STATED EXERCISE
Copy out all the lines in the records that include the word "Blender".

__________

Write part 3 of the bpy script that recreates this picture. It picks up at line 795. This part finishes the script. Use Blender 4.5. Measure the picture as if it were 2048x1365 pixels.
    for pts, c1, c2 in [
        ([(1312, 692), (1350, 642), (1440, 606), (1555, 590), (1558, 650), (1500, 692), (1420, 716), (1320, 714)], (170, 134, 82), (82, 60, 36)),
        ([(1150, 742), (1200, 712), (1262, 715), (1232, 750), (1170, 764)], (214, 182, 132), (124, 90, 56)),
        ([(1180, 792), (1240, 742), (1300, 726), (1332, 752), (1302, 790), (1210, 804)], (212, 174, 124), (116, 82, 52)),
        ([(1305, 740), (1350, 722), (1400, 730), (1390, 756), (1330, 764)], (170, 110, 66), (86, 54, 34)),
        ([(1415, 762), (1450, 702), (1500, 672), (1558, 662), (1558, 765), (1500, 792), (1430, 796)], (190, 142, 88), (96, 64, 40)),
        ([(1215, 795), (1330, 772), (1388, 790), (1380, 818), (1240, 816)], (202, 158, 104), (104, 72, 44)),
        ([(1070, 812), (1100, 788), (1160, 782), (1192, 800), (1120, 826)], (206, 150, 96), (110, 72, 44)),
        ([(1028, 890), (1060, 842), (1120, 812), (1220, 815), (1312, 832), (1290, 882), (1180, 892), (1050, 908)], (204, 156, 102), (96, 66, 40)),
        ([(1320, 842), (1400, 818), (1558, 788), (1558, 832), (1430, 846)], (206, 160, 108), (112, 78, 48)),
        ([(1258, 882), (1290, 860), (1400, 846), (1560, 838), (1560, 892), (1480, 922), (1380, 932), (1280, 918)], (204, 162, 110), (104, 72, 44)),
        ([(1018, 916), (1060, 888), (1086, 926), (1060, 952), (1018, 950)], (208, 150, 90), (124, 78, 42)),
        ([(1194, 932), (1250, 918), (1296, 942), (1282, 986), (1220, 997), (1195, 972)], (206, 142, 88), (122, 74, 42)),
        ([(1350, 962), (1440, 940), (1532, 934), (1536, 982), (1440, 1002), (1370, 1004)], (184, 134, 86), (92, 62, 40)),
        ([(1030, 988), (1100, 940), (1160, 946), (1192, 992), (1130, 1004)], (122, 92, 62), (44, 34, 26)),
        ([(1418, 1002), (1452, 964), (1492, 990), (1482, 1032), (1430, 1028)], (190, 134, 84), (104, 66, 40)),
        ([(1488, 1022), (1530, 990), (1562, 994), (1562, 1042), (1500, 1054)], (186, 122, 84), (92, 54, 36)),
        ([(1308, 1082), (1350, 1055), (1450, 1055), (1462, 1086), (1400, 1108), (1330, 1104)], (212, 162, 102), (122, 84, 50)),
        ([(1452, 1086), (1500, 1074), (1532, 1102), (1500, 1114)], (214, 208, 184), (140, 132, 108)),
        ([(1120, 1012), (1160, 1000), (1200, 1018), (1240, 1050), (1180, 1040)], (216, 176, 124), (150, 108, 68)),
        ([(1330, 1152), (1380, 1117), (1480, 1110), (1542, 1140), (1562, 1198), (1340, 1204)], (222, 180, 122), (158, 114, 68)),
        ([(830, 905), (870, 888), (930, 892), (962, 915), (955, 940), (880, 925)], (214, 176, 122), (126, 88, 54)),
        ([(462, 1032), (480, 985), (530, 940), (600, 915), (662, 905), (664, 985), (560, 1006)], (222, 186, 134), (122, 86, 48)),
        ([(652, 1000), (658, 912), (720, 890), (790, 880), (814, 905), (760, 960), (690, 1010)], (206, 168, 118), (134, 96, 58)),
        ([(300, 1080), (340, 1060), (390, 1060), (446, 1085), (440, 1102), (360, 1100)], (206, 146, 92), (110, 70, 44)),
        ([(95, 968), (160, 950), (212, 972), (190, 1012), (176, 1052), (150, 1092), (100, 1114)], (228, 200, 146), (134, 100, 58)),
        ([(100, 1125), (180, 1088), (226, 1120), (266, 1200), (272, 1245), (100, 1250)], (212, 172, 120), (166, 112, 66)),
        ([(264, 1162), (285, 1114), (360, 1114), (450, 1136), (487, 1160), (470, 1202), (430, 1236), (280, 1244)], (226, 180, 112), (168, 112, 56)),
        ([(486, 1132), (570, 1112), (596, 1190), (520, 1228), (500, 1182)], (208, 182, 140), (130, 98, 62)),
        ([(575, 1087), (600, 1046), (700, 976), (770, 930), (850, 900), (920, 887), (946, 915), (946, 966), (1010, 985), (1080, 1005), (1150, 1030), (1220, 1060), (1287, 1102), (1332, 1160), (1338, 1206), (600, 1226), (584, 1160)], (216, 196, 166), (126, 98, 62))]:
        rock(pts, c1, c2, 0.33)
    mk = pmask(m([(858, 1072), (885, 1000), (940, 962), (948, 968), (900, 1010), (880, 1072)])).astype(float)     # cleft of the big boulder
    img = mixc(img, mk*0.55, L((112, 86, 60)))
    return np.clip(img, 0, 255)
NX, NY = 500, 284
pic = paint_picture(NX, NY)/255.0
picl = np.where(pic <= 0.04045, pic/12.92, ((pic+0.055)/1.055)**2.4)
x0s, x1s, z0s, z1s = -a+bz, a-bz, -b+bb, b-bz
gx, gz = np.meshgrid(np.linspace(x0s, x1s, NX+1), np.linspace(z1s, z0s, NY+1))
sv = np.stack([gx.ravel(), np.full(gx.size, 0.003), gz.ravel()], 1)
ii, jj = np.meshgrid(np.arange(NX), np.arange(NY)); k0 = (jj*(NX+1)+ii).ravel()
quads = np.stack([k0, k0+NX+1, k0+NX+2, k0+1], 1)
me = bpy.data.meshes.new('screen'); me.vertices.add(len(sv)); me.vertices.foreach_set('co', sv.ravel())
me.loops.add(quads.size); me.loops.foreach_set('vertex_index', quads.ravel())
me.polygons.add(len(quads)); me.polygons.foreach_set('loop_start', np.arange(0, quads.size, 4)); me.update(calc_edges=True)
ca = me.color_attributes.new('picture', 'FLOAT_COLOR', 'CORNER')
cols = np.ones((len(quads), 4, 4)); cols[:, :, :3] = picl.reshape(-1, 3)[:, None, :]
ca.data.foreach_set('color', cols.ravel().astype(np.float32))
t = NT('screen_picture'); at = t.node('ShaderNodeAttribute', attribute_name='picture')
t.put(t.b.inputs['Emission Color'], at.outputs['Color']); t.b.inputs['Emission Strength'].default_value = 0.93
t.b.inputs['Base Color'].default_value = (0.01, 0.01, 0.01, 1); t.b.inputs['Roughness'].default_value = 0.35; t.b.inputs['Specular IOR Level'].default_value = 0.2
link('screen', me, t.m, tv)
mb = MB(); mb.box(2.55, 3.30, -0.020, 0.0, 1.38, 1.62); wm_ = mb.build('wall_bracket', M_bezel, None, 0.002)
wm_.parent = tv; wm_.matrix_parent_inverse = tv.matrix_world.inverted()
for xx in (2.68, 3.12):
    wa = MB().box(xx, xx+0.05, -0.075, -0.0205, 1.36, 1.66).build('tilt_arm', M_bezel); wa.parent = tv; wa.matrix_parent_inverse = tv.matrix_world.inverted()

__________

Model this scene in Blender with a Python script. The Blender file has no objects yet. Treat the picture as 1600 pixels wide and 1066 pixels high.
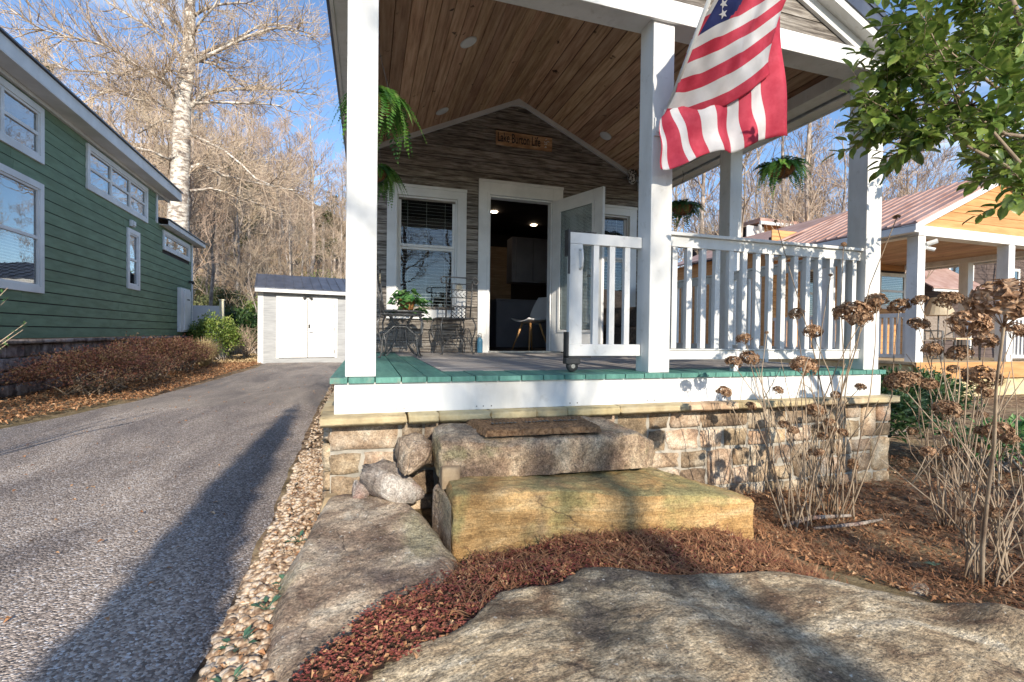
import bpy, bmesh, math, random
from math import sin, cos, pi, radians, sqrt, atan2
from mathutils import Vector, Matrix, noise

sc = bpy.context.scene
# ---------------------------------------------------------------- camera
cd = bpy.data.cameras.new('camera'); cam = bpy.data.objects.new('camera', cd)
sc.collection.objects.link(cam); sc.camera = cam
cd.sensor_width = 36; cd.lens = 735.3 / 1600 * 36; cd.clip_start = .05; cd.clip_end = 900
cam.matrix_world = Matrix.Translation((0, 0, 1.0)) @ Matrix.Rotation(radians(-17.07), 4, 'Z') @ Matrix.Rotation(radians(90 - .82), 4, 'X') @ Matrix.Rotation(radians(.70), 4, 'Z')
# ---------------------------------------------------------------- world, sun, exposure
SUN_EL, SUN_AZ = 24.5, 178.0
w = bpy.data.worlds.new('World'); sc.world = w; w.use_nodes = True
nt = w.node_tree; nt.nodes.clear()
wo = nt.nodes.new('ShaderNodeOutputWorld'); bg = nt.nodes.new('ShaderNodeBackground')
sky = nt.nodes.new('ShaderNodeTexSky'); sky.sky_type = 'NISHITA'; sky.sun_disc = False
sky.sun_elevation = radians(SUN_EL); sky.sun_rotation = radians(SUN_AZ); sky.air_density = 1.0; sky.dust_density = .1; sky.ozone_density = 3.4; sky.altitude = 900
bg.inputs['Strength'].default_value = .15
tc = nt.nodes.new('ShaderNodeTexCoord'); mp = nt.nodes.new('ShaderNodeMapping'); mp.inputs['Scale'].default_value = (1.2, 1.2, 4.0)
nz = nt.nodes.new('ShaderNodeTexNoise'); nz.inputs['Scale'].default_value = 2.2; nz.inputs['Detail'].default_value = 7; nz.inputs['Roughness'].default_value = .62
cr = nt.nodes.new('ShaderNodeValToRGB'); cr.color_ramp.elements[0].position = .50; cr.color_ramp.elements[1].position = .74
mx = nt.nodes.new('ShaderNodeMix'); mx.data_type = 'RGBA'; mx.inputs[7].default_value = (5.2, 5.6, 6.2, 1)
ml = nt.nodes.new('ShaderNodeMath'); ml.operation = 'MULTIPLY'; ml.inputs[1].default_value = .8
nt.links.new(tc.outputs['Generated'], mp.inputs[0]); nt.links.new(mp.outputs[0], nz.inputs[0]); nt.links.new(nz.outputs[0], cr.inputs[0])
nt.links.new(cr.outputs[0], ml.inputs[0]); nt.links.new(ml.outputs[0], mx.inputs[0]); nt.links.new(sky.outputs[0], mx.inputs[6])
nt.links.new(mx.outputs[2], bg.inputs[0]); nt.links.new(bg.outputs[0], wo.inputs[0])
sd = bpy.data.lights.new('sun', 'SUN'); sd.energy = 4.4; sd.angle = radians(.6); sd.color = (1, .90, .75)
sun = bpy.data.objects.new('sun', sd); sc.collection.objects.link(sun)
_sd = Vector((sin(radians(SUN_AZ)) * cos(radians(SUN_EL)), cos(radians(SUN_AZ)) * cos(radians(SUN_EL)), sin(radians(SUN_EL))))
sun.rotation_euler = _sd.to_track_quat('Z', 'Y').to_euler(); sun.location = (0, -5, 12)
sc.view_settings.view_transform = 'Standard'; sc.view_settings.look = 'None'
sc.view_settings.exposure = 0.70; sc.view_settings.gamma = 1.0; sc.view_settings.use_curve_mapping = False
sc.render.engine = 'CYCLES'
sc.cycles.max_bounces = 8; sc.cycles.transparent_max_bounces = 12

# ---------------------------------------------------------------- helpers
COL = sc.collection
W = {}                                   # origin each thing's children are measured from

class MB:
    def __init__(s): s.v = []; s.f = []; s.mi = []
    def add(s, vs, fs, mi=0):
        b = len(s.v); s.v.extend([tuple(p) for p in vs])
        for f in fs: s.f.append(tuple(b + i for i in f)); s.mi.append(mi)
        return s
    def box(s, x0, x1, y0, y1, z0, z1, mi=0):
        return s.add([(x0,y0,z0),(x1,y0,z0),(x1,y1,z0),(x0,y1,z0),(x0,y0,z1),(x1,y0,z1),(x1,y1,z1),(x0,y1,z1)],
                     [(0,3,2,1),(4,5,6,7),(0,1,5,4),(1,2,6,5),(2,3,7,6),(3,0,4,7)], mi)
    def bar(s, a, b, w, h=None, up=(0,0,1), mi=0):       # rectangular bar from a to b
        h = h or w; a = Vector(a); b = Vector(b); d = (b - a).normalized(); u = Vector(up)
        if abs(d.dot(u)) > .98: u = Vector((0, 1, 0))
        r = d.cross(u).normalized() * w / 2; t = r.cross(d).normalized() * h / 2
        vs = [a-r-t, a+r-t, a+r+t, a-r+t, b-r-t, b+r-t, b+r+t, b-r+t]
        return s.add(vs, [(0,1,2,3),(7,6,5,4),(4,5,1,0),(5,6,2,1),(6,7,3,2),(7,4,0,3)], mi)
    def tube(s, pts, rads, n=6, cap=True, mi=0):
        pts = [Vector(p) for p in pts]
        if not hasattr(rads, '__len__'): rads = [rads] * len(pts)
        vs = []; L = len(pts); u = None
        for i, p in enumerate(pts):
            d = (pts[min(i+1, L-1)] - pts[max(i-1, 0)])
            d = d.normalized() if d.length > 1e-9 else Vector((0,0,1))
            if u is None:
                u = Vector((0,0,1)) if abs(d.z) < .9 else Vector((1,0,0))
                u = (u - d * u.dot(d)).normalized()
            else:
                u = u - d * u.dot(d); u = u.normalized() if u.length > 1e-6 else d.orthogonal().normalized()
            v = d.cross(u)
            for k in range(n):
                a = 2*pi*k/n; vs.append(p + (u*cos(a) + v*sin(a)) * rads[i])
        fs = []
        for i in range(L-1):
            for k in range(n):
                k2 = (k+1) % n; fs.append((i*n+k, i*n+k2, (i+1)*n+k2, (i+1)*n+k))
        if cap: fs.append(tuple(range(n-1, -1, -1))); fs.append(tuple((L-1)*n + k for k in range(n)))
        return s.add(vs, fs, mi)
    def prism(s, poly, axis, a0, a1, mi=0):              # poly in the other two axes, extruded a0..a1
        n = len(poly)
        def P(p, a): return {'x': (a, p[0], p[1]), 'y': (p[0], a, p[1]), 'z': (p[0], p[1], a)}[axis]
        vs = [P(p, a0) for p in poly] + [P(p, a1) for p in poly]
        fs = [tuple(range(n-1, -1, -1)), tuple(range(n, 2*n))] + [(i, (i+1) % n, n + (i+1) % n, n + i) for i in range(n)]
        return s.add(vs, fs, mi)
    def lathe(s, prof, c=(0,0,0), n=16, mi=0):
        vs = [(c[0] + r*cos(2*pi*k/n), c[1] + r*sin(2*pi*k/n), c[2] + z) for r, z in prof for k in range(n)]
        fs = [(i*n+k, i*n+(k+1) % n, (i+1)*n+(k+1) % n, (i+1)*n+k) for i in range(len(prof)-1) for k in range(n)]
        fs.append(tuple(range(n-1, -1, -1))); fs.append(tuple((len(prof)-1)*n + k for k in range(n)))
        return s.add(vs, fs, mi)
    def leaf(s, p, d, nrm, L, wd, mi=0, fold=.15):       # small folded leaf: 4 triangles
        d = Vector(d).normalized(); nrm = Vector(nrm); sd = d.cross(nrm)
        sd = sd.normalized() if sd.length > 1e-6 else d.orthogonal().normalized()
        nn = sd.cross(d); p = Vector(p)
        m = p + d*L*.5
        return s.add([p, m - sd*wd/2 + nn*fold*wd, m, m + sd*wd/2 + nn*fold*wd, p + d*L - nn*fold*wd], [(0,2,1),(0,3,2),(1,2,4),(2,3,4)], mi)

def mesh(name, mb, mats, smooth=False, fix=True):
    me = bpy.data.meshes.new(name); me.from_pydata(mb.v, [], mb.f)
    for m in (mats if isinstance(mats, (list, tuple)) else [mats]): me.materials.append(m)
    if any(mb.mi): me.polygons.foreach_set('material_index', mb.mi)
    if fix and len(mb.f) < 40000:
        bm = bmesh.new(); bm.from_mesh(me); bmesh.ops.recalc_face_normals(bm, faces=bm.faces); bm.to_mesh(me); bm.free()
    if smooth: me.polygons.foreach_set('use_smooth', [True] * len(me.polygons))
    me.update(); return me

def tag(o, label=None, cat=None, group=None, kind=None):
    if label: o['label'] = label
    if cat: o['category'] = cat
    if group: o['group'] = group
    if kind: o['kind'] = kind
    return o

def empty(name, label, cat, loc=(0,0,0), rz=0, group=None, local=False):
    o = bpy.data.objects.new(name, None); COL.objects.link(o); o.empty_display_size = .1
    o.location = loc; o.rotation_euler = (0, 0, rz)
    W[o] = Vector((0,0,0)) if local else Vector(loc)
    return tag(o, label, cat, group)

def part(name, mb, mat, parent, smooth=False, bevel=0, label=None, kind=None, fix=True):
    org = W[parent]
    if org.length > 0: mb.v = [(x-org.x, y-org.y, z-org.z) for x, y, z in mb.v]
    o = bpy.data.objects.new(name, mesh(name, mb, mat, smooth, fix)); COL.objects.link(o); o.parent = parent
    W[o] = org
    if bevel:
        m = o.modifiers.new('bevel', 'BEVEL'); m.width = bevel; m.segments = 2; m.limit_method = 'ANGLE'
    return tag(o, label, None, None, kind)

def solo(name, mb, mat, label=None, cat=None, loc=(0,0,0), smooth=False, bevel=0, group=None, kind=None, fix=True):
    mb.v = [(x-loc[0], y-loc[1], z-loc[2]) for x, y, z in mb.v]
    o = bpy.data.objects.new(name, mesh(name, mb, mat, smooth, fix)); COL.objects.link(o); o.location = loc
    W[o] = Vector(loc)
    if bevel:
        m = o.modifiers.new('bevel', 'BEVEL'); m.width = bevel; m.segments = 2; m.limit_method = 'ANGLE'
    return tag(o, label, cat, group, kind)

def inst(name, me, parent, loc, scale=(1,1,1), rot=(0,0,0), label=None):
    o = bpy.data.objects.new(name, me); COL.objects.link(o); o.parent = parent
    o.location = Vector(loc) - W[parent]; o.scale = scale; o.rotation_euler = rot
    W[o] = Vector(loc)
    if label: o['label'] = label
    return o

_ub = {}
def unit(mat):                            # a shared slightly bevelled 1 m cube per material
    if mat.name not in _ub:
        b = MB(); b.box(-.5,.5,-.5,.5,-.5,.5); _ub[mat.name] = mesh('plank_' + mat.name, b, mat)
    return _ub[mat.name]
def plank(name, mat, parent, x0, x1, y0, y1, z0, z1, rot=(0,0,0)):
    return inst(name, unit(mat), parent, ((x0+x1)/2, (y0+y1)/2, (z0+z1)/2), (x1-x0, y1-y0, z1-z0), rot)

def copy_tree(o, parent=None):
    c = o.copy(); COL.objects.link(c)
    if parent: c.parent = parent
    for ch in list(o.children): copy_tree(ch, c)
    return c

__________

TASK RESPONSE
Write part 3 of the bpy script that recreates this picture. It picks up at line 795. This part finishes the script. Use Blender 4.5. Measure the picture as if it were 2048x1365 pixels.
Model this scene in Blender with a Python script. The Blender file has no objects yet. Treat the picture as 1600 pixels wide and 1066 pixels high.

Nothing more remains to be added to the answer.